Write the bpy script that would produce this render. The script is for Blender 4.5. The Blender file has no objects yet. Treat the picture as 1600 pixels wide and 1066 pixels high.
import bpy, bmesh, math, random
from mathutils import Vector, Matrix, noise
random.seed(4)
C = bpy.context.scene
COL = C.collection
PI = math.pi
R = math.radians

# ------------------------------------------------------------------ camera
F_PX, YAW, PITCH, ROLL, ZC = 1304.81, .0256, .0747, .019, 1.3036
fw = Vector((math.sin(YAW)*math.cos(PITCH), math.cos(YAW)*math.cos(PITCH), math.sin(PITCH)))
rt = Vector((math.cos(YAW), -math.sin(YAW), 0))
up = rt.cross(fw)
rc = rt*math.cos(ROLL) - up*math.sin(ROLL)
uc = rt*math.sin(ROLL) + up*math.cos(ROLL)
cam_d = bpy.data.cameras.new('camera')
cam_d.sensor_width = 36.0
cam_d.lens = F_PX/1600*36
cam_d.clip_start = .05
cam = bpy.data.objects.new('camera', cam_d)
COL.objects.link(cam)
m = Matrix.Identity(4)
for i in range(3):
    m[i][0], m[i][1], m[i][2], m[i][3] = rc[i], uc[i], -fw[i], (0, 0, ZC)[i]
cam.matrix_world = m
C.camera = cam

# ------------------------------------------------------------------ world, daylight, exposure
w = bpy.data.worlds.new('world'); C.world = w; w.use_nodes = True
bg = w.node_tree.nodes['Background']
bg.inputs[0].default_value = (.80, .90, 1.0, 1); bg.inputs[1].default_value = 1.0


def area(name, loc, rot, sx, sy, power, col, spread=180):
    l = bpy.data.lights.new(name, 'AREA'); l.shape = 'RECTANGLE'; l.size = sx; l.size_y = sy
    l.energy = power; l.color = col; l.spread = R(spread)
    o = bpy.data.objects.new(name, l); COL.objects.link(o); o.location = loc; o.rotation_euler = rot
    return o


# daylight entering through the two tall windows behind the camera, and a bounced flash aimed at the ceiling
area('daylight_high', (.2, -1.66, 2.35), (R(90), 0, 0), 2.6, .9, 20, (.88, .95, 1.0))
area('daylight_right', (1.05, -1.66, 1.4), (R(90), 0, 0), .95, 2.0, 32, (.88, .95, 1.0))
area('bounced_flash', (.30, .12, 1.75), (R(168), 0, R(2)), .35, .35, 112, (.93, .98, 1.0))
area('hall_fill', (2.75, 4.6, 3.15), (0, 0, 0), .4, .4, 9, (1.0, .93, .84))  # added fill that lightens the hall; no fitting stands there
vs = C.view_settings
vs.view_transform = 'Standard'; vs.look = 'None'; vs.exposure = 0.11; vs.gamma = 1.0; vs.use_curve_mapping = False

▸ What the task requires
Restate the first line and every line after it, word for word, stopping once the line with "R = math.radians" is done.

▸ Task solution
Write the bpy script that would produce this render. The script is for Blender 4.5. The Blender file has no objects yet. Treat the picture as 1600 pixels wide and 1066 pixels high.
import bpy, bmesh, math, random
from mathutils import Vector, Matrix, noise
random.seed(4)
C = bpy.context.scene
COL = C.collection
PI = math.pi
R = math.radians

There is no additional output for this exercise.